The noun bardolatry was borrowed into French as bardolâtrie. The earliest occurrence of this French noun that I have found is from Bernard Shaw, by Régis Michaud, published in La Revue de Paris (Paris, France) of Sunday 1st September 1907.

Incidentally, and amusingly, there is in French a homonym, bardotlâtrie, also bardolâtrie, which denotes adulation for the French film-actress Brigitte Bardot (born 1934), who rose to fame in the late 1950s. The noun bardotlâtrie occurred, for example, in Brigitte (Paris: Pierre Horay, 1959), a book about the forename Brigitte, by Jean Cognet:

Jamais étoile de l’écran ne fit l’objet d’un tel culte, à propos duquel il n’est pas excessif de parler de « bardotlâtrie ».
Never was a screen-star the object of such a cult, about which it is not excessive to speak of “bardotlâtrie”.
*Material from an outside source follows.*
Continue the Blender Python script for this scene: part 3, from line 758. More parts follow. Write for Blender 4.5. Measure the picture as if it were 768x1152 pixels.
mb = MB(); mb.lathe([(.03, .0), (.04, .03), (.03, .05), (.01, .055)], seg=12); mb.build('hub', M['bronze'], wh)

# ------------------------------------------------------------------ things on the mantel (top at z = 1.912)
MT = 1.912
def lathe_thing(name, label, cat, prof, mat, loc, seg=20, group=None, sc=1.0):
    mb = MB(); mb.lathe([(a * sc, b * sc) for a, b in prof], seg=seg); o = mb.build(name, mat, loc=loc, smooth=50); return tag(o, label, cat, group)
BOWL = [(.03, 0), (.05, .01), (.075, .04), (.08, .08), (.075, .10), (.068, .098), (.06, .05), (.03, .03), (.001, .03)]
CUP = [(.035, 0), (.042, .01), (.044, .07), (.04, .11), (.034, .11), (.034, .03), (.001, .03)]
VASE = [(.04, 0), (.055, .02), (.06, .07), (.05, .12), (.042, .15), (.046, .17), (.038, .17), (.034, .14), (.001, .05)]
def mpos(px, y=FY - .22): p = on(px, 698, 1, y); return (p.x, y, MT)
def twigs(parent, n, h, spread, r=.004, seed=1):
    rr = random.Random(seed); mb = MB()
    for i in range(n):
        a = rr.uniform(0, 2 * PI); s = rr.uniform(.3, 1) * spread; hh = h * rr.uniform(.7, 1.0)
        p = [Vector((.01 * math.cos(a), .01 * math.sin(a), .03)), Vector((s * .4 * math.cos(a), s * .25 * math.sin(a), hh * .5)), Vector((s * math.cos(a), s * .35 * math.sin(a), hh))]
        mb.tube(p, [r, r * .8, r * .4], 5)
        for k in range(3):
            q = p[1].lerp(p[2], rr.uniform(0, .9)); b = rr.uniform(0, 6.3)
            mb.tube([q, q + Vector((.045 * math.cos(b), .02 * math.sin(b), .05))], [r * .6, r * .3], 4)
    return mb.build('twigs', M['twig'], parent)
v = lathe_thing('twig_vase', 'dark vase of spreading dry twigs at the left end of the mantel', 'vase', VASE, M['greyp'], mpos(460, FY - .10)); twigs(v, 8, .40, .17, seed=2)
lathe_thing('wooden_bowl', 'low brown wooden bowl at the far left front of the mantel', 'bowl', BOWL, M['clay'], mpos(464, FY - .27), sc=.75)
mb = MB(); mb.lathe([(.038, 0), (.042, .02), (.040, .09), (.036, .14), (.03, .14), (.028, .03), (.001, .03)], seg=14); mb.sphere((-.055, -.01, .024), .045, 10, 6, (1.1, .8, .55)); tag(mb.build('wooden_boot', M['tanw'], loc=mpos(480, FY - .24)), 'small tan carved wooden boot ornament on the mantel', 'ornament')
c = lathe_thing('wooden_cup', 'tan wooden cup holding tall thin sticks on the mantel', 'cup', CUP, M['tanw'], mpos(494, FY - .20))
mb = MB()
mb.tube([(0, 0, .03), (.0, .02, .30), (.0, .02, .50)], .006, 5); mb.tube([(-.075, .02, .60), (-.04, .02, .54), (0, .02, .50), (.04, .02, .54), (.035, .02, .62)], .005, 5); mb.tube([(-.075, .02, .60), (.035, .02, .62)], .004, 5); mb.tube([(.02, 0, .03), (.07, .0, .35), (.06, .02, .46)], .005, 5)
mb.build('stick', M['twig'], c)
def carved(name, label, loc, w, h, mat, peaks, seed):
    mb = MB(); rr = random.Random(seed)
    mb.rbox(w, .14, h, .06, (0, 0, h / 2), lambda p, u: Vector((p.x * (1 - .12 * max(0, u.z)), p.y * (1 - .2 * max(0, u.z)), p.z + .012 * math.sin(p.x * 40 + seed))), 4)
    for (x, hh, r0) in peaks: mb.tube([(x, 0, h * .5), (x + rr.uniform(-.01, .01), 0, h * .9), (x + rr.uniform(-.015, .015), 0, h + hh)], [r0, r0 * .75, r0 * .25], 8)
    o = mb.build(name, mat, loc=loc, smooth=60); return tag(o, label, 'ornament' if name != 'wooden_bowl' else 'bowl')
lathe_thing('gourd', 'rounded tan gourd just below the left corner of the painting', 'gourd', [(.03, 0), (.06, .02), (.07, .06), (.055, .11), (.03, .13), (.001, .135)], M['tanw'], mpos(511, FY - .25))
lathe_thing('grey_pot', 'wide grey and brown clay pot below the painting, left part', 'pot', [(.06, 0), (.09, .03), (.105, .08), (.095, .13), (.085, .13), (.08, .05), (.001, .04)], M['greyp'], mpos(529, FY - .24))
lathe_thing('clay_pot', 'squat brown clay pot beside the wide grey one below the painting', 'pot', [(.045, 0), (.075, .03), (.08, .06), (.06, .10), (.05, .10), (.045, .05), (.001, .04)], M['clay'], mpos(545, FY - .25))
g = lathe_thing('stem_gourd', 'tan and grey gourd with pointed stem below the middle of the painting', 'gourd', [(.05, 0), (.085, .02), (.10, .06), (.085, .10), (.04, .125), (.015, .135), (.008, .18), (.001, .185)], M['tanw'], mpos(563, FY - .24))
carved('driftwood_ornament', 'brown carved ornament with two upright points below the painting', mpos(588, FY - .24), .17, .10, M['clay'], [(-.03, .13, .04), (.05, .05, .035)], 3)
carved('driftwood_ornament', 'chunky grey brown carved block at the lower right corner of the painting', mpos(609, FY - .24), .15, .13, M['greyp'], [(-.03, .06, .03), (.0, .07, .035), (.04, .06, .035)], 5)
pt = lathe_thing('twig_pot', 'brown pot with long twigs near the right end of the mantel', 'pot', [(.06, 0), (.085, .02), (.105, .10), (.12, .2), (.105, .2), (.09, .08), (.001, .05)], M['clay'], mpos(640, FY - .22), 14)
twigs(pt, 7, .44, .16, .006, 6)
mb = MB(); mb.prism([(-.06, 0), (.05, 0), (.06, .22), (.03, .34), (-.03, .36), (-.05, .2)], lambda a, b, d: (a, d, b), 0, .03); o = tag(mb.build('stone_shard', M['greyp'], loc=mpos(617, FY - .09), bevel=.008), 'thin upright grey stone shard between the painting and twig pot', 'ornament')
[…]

In the sense of adulation for Brigitte Bardot, the English noun Bardolatry occurred, for example, in the following from A Lot More Than Meets the Eye, by Paul O’Neill, published in Life (New York City, New York, USA) of Monday 30th June 1958:

[Brigitte Bardot] is inevitably dismissed as a curvy cutie, although here the critics make it plain that, as men-about-town, they find her a pretty superior example who should certainly be seen for laughs. Female viewers tend to write her off as just another naked girl. Hardly anyone, either male or female, exclaims about her—and exclaiming about Bardot is part of what is now known as Bardolatry—without adding that she is, of course, stupid and cannot, of course, act.